La opinión de estos autores prestigiosos se aceptaba y se repetía a lo largo de muchos siglos, pero de vez en cuando surgía una opinión contraria. El papa Zacarías, contemporáneo de Beda, escribió en 748 a San Bonifacio sobre los alegatos contra un sacerdote, de nombre Virgilio (¿Fergal?): «De perversa enim et iniqua doctrina, quae contra Deum et animam suam locutus est: si clarificatum fuerit, ita eum confiteri, quod alius mundus et alii homines sub terra sint seu sol et luna, hunc habito concilio ab ecclesia pelle, sacerdotii honore privatum».5 Por desgracia, no se conservan las palabras de Virgilio. Sí se conserva, sin embargo, el trabajo de otro contemporáneo de Beda, Beato de Liébana: todas las versiones de su mapa incluyen un cuarto continente, aunque no es seguro que represente las Antípodas (se sugiere a veces que constituiría la parte meridional de África).6 En algunas versiones de su mapa, este continente tiene un habitante: un esciópode, un hombre con un solo pie enorme, con el cual se protege contra el sol.7 Es posible que Beato haya querido de este modo prescindir del problema teológico: si los habitantes de las Antípodas son una raza monstruosa cuya relación con la raza humana es discutible (véase Friedman 1984: caps. 5 y 9), la cuestión de su ascendencia no es tan urgente. Otras razas monstruosas son ubicadas en las Antípodas por autores tanto anteriores como posteriores a Beato (Moretti 1994: 98–103).

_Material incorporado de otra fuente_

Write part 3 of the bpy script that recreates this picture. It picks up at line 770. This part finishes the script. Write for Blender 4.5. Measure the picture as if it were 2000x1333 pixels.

Al pasar los siglos, parece haber mayor tolerancia en cuanto a la idea de las Antípodas habitadas (véase Wright 1965: 159–165), pero principalmente porque se convierten cada vez más en tema literario, con cierta vaguedad en cuanto a su posición geográfica. A veces se dice, por ejemplo, que allí espera Arturo el regreso a su reino.8 Sin embargo, las Antípodas en su sentido literal, el de una tierra más allá del intenso calor ecuatorial, conservaban un halo de tierras prohibidas, de conocimientos peligrosos. Cualquier viajero que tratara de acercarse a ellos se expondría no sólo a los obvios peligros físicos del viaje sino también a la condena con la cual Dios amenazó a Adán si adquiría los conocimientos prohibidos: «Ex omni ligno paradisi comede. De ligno autem scientiae boni et mali ne comedas, in quocumque enim die comederis ex eo, morte morieris» (Gen. 2:16-17). No debe de sorprendernos, por lo tanto, que la idea de este viaje prohibido se haya asociado en la Edad Media con dos de los viajeros más atrevidos de la Antigüedad clásica, uno histórico pero novelado, mitologizado; el otro ficticio, inventado por Homero: Alejandro Magno y Ulises.